DrupalED Proposed Logo

Travis Christopher has done an awesome job of designing an initial Drupal for Education (DrupalED) logo. Want to give feedback? Head on over to DrupalED.org.

What is DrupalED? Well, it's aim is to be a central gathering space for efforts around using Drupal in educational settings. Short term goals are to gather requirements and recommendations for different modules and configurations, with the long term goal of having downloadable install profiles for different types of educational uses, from primary school to high school or post-secondary. More input and contributors are welcome!

Comments

deekayen’s picture

For the record, I swear I didn't know about drupaled before I submitted my SoC app.

aries’s picture

To do a nice LMS like Moodle is a very hard job.
Initally, if you can produce an awesome SCORM player, you've done the half of the work.

The major problem of the current LMS is that they are not support a flexibile layout design like Drupal. They focus on learning-teching. The look&feel is also important, but it seems to me they aren't have enough resources to separate the logic and layout. Moodle is a functional rich LMS, check it out and do a better if you can! :)
--
Fehér János aka Aries

deekayen’s picture

SCORM is the big buzz here in the USA, too, but as I talk to companies that have been requiring SCORM, they don't actually use it - they just like to feel good about having it available. Disney is one of them.

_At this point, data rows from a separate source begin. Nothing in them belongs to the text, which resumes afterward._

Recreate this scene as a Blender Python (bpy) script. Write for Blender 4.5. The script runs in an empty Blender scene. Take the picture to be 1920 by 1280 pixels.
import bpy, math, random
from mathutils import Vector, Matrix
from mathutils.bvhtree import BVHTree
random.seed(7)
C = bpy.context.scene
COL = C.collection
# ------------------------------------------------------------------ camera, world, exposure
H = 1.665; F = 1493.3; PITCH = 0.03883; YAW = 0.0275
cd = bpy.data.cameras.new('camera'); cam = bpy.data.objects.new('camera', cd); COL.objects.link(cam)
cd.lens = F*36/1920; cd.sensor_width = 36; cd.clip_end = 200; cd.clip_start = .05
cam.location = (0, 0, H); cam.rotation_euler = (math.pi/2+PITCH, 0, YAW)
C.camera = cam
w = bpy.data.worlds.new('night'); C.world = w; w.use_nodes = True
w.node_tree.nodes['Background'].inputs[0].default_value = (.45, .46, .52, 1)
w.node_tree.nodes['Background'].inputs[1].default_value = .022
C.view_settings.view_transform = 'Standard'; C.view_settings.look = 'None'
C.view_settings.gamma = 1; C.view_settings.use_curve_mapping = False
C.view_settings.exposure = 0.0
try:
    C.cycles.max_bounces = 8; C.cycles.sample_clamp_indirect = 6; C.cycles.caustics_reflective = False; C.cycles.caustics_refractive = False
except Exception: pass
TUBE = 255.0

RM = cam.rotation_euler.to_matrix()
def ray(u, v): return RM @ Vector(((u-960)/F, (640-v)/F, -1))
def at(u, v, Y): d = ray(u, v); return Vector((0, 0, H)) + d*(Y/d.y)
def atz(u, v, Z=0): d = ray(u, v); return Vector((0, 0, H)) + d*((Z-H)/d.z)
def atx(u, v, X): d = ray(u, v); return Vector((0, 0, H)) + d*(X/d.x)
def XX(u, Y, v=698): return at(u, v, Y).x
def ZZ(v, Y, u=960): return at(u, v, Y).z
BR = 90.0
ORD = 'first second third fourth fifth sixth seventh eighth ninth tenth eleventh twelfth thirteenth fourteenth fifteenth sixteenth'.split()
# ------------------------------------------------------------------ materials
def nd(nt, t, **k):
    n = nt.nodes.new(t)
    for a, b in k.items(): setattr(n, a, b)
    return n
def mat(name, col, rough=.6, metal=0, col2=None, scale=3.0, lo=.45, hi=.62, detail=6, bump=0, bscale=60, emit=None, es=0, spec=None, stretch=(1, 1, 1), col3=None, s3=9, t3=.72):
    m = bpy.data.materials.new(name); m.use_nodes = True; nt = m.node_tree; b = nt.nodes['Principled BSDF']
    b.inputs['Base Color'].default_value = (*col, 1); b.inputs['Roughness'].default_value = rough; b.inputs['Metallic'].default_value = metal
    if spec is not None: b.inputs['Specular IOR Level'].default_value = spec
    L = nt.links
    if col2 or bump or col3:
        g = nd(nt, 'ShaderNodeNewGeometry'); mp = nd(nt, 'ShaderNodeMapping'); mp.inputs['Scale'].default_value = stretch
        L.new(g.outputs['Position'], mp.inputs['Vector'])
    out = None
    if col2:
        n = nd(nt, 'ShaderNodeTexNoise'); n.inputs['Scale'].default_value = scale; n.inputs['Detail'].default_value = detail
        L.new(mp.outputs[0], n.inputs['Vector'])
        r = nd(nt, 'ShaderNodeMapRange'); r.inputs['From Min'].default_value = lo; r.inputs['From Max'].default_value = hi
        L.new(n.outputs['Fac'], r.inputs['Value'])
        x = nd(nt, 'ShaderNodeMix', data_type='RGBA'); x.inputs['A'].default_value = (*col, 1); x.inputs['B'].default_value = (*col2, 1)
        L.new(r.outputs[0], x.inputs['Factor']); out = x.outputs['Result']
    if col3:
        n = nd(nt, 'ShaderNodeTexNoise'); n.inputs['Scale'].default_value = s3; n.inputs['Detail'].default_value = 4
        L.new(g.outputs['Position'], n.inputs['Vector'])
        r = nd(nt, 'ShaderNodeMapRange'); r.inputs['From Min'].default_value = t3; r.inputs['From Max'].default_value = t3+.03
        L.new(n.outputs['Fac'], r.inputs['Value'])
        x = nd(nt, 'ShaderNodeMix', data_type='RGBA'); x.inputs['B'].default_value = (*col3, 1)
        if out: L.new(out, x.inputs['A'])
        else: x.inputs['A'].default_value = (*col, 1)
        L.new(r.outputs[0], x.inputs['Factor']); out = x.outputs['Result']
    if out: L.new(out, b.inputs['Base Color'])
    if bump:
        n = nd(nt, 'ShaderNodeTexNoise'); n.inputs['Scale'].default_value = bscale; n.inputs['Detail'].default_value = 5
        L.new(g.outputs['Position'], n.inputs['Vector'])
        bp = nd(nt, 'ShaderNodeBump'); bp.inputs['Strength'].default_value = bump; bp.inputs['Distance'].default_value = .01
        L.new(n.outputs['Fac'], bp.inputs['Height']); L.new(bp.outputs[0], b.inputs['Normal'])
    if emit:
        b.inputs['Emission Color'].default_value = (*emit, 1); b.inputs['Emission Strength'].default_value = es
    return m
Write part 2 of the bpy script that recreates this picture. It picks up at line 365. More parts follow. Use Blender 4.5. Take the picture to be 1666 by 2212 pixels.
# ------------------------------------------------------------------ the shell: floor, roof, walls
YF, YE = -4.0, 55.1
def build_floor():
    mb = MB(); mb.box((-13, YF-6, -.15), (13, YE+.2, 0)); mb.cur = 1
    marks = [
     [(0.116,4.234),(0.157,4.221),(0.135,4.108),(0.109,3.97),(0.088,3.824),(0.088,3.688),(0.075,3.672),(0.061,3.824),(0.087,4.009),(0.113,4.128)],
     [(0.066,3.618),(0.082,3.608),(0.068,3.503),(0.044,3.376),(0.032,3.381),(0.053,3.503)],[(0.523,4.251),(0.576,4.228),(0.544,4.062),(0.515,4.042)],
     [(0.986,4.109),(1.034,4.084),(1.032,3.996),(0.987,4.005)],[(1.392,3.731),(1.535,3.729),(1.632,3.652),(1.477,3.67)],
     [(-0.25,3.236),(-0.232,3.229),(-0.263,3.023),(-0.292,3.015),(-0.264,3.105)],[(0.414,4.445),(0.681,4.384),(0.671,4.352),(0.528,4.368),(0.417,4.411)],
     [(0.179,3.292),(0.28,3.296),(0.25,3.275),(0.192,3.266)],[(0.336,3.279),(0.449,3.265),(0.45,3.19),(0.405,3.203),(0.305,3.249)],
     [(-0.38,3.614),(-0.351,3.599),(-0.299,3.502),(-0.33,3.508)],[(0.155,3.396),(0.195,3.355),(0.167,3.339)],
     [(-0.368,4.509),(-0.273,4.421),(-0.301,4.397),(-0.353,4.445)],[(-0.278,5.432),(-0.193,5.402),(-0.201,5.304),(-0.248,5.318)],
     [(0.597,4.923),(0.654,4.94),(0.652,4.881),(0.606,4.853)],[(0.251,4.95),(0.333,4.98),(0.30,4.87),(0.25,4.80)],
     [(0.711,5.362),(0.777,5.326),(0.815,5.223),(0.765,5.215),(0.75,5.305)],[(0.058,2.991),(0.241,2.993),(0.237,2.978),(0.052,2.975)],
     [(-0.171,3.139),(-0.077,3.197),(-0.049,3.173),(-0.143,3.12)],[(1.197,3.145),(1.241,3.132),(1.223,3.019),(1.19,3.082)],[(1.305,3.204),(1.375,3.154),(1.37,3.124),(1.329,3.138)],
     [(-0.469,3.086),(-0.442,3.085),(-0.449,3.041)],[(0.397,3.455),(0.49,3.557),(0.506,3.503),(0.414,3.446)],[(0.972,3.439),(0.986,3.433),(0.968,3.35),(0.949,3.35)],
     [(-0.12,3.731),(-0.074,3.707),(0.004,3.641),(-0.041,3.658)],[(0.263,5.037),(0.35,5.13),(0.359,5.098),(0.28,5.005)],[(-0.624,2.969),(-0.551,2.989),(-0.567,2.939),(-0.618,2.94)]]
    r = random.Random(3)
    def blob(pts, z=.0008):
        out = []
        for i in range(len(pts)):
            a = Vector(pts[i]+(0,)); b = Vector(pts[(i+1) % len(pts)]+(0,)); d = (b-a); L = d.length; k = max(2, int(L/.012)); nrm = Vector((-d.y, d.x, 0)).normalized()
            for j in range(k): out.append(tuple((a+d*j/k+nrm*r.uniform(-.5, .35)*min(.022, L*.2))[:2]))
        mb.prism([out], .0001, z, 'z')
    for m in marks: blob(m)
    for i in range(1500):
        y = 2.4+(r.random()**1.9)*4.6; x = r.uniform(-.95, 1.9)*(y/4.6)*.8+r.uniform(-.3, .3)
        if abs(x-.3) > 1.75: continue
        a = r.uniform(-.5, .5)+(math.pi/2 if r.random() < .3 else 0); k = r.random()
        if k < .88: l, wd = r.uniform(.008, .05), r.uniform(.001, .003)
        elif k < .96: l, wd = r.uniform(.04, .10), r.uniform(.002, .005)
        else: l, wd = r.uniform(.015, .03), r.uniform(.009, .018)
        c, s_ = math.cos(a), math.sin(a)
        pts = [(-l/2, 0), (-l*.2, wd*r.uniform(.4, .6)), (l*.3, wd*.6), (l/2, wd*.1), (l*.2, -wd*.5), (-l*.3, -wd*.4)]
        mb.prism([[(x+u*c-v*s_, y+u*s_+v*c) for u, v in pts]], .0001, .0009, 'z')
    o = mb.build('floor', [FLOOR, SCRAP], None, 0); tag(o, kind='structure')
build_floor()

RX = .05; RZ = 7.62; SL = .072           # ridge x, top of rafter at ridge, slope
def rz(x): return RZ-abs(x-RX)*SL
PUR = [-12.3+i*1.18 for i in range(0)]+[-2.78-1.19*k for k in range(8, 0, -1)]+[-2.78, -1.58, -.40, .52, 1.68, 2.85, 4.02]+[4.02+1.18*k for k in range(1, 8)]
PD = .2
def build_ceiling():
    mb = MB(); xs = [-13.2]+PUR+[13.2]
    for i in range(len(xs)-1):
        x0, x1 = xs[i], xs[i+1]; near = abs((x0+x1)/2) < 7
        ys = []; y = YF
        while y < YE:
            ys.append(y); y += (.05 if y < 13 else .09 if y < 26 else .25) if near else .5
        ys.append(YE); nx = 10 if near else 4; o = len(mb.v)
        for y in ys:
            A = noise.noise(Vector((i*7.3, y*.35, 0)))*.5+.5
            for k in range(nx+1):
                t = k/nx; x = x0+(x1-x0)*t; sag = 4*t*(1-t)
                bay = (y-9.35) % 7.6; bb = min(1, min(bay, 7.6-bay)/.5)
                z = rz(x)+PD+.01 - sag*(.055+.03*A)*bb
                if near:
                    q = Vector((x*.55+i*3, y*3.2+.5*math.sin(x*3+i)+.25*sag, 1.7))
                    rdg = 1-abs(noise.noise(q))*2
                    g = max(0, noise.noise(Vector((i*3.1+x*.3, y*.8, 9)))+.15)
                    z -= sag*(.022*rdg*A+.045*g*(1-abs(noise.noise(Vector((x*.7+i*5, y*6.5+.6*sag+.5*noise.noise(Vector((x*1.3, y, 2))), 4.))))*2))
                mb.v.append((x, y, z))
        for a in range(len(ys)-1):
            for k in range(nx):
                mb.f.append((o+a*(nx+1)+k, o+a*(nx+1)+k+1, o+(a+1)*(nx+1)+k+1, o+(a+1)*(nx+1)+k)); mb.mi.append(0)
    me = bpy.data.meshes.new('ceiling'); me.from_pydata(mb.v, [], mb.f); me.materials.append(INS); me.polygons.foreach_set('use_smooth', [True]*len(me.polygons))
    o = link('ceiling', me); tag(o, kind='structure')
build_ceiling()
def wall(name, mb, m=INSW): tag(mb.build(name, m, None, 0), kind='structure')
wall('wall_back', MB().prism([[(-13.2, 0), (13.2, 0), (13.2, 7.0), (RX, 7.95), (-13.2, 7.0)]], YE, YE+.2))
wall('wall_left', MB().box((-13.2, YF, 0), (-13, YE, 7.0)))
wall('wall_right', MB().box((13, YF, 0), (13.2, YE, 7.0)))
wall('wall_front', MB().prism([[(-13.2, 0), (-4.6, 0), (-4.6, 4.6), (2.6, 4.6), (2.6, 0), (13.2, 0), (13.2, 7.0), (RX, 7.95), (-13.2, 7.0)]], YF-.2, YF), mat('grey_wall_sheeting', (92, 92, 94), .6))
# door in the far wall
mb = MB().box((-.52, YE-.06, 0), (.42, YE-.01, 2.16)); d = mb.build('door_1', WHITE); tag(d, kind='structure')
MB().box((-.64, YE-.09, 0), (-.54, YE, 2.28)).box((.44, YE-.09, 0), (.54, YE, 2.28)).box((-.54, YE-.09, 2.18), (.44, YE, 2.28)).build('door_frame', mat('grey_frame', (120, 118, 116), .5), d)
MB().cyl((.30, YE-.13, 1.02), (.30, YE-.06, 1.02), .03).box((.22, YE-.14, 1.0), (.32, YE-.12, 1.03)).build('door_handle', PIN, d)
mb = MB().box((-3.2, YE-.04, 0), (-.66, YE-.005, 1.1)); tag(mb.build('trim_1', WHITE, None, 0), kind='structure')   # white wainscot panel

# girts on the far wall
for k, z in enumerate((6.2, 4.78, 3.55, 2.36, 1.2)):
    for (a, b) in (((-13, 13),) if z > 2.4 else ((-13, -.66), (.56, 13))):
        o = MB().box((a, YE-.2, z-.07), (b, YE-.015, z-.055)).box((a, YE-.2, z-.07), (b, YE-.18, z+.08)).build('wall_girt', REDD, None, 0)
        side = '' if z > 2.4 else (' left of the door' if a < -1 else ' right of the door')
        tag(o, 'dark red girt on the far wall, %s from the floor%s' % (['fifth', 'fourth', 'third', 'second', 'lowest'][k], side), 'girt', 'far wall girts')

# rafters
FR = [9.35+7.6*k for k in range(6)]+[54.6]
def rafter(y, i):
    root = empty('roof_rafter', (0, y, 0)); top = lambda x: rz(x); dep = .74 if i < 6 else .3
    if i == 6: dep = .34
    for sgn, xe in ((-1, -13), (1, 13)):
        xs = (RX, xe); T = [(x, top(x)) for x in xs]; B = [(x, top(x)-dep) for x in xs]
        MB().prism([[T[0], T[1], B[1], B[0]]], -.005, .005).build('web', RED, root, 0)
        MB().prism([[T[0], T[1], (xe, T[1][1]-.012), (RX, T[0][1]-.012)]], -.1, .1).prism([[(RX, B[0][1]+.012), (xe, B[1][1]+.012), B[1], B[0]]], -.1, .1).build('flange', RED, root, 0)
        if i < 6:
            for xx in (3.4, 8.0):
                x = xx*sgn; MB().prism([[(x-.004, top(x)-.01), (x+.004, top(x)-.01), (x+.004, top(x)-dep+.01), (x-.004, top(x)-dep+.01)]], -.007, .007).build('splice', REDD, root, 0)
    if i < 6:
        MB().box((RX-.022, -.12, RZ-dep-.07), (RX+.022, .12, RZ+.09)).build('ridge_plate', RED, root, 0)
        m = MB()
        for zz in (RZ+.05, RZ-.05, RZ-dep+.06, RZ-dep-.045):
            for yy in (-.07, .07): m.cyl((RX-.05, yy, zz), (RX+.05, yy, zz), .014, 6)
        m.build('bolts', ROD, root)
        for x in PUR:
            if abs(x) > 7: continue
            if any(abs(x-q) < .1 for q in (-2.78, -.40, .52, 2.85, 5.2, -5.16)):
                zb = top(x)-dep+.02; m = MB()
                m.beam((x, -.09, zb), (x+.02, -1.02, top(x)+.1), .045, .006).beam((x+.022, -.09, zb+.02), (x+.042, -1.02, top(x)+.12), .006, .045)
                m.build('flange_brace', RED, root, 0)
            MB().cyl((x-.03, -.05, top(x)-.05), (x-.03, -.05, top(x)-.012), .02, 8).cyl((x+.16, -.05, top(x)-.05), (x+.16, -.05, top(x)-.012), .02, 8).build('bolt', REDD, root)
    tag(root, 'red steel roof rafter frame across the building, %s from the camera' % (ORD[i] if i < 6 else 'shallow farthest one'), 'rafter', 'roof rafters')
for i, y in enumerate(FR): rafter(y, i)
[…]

I think it's a fad just waiting for something better to come along, but unfortunately it probably will have a big impact on acceptance of DrupalED (strictly my opinion, of course).

killes@www.drop.org’s picture

At least there is now a Drupal module that might help a bit:

http://drupal.org/project/evaluation
--
Drupal services
My Drupal services

deekayen’s picture

Maybe I'm just missing something, but what does the evaluation module have to do with SCORM?

Gunnar Langemark’s picture

SCORM was the big buzz in 1999 and 2000 when I was at Oracle Denmark working on "object oriented" e-learning (I think I still have the printouts of the proposals). I thought that it had all but disappeared.
I was very much into granula and metadata at that time, and wrote a "process" for production of learning objects, with different didactical approaches.

But it is no surprise that it is not so much a real world success, as it is more pleasing to the theorist, than to the producer.

My take now it that learning is very much "situated", bottom-up and needs to take account of so many things that it would be better not to strive for the very big scale re-usability here.
Also issues of design, tone of voice and such will go away as concepts like aggregation are adopted by users, and they get used to "patch work" learning material.
Back in the day we thought that we should be able to produce "content" which would fit seamlessly into the "lesson" and the "course" - and the "brand" of the producer or client company.
Fact may well turn out to be that the concepts of "lesson" and "course" are the ones that inevitably must change, so that they can accommodate new media forms without these superficial signs of cohesion.

So Drupal as a vehicle for online learning may be more like a matter of configuring the existing version, and less about having SCORM integrated.

Just my 2c

Gunnar Langemark
http://www.langemark.com

deekayen’s picture

The other big one I'm always hearing about are the US military contractors who contact my department at school for advice and they always manage to work into the conversation how hard they're working to be SCORM compliant.

I'm guessing the original SCORM idea was to re-use basics of 2+2=4 and people blew it up to make it the solution to all content re-use. In practice, seems to me if you're having to sit down to put together some curriculum, that it wasn't there in the first place - ergo you're creating from scratch and anything you could re-use was basic enough to just re-write in the same time it would take to look up the SCORM.

aries’s picture

SCORM is almost (maybe the only one?) a standard of e-learning material. The main concept was that to connect these materials to each other with a standard way, define learning paths. IMHO at least import/export is a key part of success of DrupalED in the chaotic world of LMS.
--
Fehér János aka Aries

alldirt’s picture

http://www.tutorswithoutlimits.com/ seems like a tremendous interesting project;
at least from an educational point of view. I was pleasantly surprised by the demo.

I expect this concept might work for Drupal using the collaborative editor, chat, video etcetera. Has anybody been working on a "Lesson Board" like this?

(Obviously, the quality of tutors is important but that is not my issue.)

bob_irving’s picture

Hi all,

I'm playing with setting up a drupal site for my students. Here's the basic setup:

I have 5 classes. I want to give each student rights to change her (and only her) stuff. She would be able to add and update her projects, blog, etc.

Has anyone done something like this? What modules do I need installed and what would be the best way to go about this?

Thanks in advance,
Bob

ahoppin’s picture

Hi folks, I'm helping with the planning for a new virtual University and we're assessing available technologies to create the virtual campus. If anyone could give me a high-level view of the status of DrupalED relative to Moodle and other open-source technology platforms for virtual learning, I'd greatly appreciate it!